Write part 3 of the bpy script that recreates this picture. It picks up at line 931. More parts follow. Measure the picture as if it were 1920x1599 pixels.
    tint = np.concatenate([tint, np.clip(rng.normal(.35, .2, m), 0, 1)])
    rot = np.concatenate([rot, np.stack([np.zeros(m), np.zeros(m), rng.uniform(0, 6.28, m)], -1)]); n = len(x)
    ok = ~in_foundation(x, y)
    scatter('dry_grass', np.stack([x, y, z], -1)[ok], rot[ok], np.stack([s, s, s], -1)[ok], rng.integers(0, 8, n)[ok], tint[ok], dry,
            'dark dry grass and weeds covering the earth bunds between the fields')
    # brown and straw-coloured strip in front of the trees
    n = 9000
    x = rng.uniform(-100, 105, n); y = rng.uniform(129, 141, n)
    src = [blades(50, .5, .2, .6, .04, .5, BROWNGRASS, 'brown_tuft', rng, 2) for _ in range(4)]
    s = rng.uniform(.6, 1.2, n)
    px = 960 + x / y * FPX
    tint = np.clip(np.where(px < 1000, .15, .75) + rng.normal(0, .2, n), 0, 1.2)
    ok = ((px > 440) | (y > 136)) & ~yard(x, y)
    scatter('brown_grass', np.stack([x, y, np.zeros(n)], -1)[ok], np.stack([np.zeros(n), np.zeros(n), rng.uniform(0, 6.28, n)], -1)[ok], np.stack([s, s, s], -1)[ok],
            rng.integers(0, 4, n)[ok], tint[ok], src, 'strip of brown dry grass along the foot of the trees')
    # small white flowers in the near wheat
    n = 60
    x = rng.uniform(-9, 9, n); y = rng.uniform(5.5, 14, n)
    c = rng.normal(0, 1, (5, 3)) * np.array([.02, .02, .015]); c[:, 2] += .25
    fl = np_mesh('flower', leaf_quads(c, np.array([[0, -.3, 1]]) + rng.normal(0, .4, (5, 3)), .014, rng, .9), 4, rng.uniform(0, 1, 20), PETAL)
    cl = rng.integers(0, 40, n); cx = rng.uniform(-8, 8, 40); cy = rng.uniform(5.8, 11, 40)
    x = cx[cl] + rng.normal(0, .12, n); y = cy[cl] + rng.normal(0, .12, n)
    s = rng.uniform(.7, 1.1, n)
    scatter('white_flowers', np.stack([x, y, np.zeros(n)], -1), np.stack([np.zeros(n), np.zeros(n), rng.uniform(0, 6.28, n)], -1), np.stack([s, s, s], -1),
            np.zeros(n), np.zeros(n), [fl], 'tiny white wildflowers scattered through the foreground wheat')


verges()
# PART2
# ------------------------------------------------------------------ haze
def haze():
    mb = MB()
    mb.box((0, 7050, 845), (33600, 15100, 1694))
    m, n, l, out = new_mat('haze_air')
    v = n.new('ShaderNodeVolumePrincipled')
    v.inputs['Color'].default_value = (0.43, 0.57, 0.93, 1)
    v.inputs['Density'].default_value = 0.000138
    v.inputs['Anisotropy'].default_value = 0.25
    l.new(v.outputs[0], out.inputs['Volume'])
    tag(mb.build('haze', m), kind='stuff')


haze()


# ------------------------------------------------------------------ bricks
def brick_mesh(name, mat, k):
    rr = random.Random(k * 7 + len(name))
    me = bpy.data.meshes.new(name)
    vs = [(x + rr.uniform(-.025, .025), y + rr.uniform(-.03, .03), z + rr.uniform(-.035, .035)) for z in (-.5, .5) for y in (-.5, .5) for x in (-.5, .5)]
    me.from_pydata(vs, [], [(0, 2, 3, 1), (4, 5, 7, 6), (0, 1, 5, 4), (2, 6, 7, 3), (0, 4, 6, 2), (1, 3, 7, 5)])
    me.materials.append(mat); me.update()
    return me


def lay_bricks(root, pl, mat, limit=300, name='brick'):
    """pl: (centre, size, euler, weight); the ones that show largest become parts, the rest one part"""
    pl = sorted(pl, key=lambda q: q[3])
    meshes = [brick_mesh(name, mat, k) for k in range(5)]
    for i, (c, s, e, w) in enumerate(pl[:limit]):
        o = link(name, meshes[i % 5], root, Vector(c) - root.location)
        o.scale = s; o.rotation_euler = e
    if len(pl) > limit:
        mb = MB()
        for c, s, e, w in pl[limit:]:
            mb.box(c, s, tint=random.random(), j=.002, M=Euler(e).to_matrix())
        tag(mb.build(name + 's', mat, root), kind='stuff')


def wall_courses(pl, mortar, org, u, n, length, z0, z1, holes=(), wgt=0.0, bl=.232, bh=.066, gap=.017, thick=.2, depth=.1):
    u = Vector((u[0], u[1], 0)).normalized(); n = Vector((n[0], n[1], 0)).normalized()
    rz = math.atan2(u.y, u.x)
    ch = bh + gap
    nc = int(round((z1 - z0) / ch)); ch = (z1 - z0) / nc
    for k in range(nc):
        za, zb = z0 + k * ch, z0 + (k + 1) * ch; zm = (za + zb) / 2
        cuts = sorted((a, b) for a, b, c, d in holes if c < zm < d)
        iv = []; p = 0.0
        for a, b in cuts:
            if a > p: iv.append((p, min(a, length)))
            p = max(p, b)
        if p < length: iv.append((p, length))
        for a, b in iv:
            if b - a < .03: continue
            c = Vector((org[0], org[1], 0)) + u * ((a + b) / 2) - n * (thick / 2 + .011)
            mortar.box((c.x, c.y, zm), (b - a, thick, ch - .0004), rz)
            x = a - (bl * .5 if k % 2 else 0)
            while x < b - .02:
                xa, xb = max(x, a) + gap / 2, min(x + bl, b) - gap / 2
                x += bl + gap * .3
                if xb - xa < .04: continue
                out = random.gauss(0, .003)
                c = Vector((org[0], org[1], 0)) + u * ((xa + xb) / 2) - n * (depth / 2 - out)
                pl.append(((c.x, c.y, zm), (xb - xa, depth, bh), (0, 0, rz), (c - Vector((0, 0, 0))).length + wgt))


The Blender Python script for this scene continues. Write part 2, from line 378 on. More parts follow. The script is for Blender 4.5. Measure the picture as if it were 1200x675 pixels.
----
* To be done
Exact copies of all the records are required.

* Answer in full
Write part 3 of the bpy script that recreates this picture. It picks up at line 931. More parts follow. Measure the picture as if it were 1920x1599 pixels.
    tint = np.concatenate([tint, np.clip(rng.normal(.35, .2, m), 0, 1)])
    rot = np.concatenate([rot, np.stack([np.zeros(m), np.zeros(m), rng.uniform(0, 6.28, m)], -1)]); n = len(x)
    ok = ~in_foundation(x, y)
    scatter('dry_grass', np.stack([x, y, z], -1)[ok], rot[ok], np.stack([s, s, s], -1)[ok], rng.integers(0, 8, n)[ok], tint[ok], dry,
            'dark dry grass and weeds covering the earth bunds between the fields')
    # brown and straw-coloured strip in front of the trees
    n = 9000
    x = rng.uniform(-100, 105, n); y = rng.uniform(129, 141, n)
    src = [blades(50, .5, .2, .6, .04, .5, BROWNGRASS, 'brown_tuft', rng, 2) for _ in range(4)]
    s = rng.uniform(.6, 1.2, n)
    px = 960 + x / y * FPX
    tint = np.clip(np.where(px < 1000, .15, .75) + rng.normal(0, .2, n), 0, 1.2)
    ok = ((px > 440) | (y > 136)) & ~yard(x, y)
    scatter('brown_grass', np.stack([x, y, np.zeros(n)], -1)[ok], np.stack([np.zeros(n), np.zeros(n), rng.uniform(0, 6.28, n)], -1)[ok], np.stack([s, s, s], -1)[ok],
            rng.integers(0, 4, n)[ok], tint[ok], src, 'strip of brown dry grass along the foot of the trees')
    # small white flowers in the near wheat
    n = 60
    x = rng.uniform(-9, 9, n); y = rng.uniform(5.5, 14, n)
    c = rng.normal(0, 1, (5, 3)) * np.array([.02, .02, .015]); c[:, 2] += .25
    fl = np_mesh('flower', leaf_quads(c, np.array([[0, -.3, 1]]) + rng.normal(0, .4, (5, 3)), .014, rng, .9), 4, rng.uniform(0, 1, 20), PETAL)
    cl = rng.integers(0, 40, n); cx = rng.uniform(-8, 8, 40); cy = rng.uniform(5.8, 11, 40)
    x = cx[cl] + rng.normal(0, .12, n); y = cy[cl] + rng.normal(0, .12, n)
    s = rng.uniform(.7, 1.1, n)
    scatter('white_flowers', np.stack([x, y, np.zeros(n)], -1), np.stack([np.zeros(n), np.zeros(n), rng.uniform(0, 6.28, n)], -1), np.stack([s, s, s], -1),
            np.zeros(n), np.zeros(n), [fl], 'tiny white wildflowers scattered through the foreground wheat')


verges()
# PART2
# ------------------------------------------------------------------ haze
def haze():
    mb = MB()
    mb.box((0, 7050, 845), (33600, 15100, 1694))
    m, n, l, out = new_mat('haze_air')
    v = n.new('ShaderNodeVolumePrincipled')
    v.inputs['Color'].default_value = (0.43, 0.57, 0.93, 1)
    v.inputs['Density'].default_value = 0.000138
    v.inputs['Anisotropy'].default_value = 0.25
    l.new(v.outputs[0], out.inputs['Volume'])
    tag(mb.build('haze', m), kind='stuff')


haze()


# ------------------------------------------------------------------ bricks
def brick_mesh(name, mat, k):
    rr = random.Random(k * 7 + len(name))
    me = bpy.data.meshes.new(name)
    vs = [(x + rr.uniform(-.025, .025), y + rr.uniform(-.03, .03), z + rr.uniform(-.035, .035)) for z in (-.5, .5) for y in (-.5, .5) for x in (-.5, .5)]
    me.from_pydata(vs, [], [(0, 2, 3, 1), (4, 5, 7, 6), (0, 1, 5, 4), (2, 6, 7, 3), (0, 4, 6, 2), (1, 3, 7, 5)])
    me.materials.append(mat); me.update()
    return me


def lay_bricks(root, pl, mat, limit=300, name='brick'):
    """pl: (centre, size, euler, weight); the ones that show largest become parts, the rest one part"""
    pl = sorted(pl, key=lambda q: q[3])
    meshes = [brick_mesh(name, mat, k) for k in range(5)]
    for i, (c, s, e, w) in enumerate(pl[:limit]):
        o = link(name, meshes[i % 5], root, Vector(c) - root.location)
        o.scale = s; o.rotation_euler = e
    if len(pl) > limit:
        mb = MB()
        for c, s, e, w in pl[limit:]:
            mb.box(c, s, tint=random.random(), j=.002, M=Euler(e).to_matrix())
        tag(mb.build(name + 's', mat, root), kind='stuff')


def wall_courses(pl, mortar, org, u, n, length, z0, z1, holes=(), wgt=0.0, bl=.232, bh=.066, gap=.017, thick=.2, depth=.1):
    u = Vector((u[0], u[1], 0)).normalized(); n = Vector((n[0], n[1], 0)).normalized()
    rz = math.atan2(u.y, u.x)
    ch = bh + gap
    nc = int(round((z1 - z0) / ch)); ch = (z1 - z0) / nc
    for k in range(nc):
        za, zb = z0 + k * ch, z0 + (k + 1) * ch; zm = (za + zb) / 2
        cuts = sorted((a, b) for a, b, c, d in holes if c < zm < d)
        iv = []; p = 0.0
        for a, b in cuts:
            if a > p: iv.append((p, min(a, length)))
            p = max(p, b)
        if p < length: iv.append((p, length))
        for a, b in iv:
            if b - a < .03: continue
            c = Vector((org[0], org[1], 0)) + u * ((a + b) / 2) - n * (thick / 2 + .011)
            mortar.box((c.x, c.y, zm), (b - a, thick, ch - .0004), rz)
            x = a - (bl * .5 if k % 2 else 0)
            while x < b - .02:
                xa, xb = max(x, a) + gap / 2, min(x + bl, b) - gap / 2
                x += bl + gap * .3
                if xb - xa < .04: continue
                out = random.gauss(0, .003)
                c = Vector((org[0], org[1], 0)) + u * ((xa + xb) / 2) - n * (depth / 2 - out)
                pl.append(((c.x, c.y, zm), (xb - xa, depth, bh), (0, 0, rz), (c - Vector((0, 0, 0))).length + wgt))


The Blender Python script for this scene continues. Write part 2, from line 378 on. More parts follow. The script is for Blender 4.5. Measure the picture as if it were 1200x675 pixels.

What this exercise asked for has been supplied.